Clery’s was founded in 1853 in Dublin’s Sackville Street - as O’Connell Street was known under British rule. The shop – opposite the GPO – was destroyed during the 1916 Rising but Clery’s continued to trade from premises in Lower Abbey Street. The shop was re-built on the original site and re-opened on August 9th, 1922 with a live orchestra in the afternoons to serenade shoppers.

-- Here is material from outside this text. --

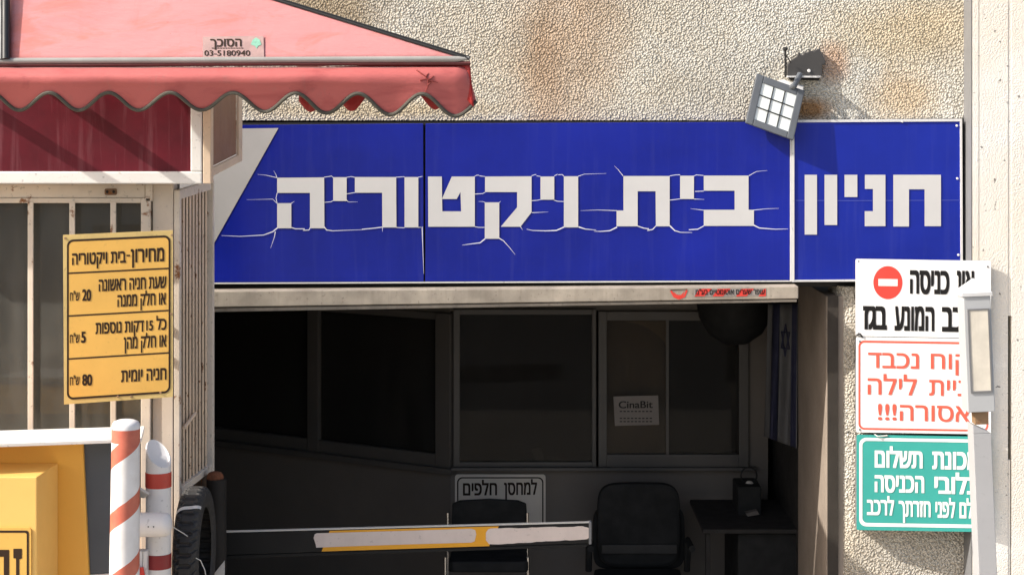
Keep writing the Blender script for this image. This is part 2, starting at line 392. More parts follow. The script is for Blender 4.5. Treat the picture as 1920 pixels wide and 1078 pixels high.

Clery’s went into receivership in 1941 and was bought by the businessman Denis Guiney for £250,000. The cheque written by Mr Guiney for £230,000 (he had already paid a deposit of £20,000) is also in the auction with a top estimate of £1,500. 

A piece of social history

Clery’s subsequently thrived for decades but in the 21st century business began to decline and the department store closed suddenly on June 12th, 2015 when the operating company went into liquidation and more than 400 jobs were lost.

Some of the items in the auction, while of little monetary value, shed light on social history. A ledger recording daily takings for the year 1989 shows that on Wednesday, May 31st customers spent a total of £66,569 in Clery’s. Not surprisingly for the time of year, the furs’ department sold nothing that day but the shirts’ department took in £5,194; cosmetics £3,584, lingerie and corsetry £2,668, the restaurant £1,435 and ladies’ shoes £1,115. Among numerous framed photographs is one of “The Clery’s Tug-of-War Team, Winner of Ringsend bazaar Championship, 1910 - Inter-Drapery Championship”.

Overall the auction features some 3,000 items from private and commercial properties that have been assembled by Dublin antiques dealer Niall Mullen including furniture, bar counters, light fittings, glassware and art from the private dining club, Residence on St Stephen’s Green (which is closed for refurbishment) and the former nightclub Howl at the Moon on Mount Street; furniture, chandeliers and curtains from the Shelbourne Hotel following the venue’s most recent refurbishment; and a large bronze sculpture by Sandra Bell formerly owned by the late Dr Tony Ryan (co-founder of Ryanair) at his Lyons Demesne estate with an estimate of £15,000.

The top lot is a suite of 13 portrait paintings of all 13 former taoisigh by “Johnny Wilson” which turns out to be a pseudonym for a Chinese artist, Zhang Yi who lived in Ireland from 2006 until 2014. They will be sold as one lot with an estimate of £30,000-£40,000.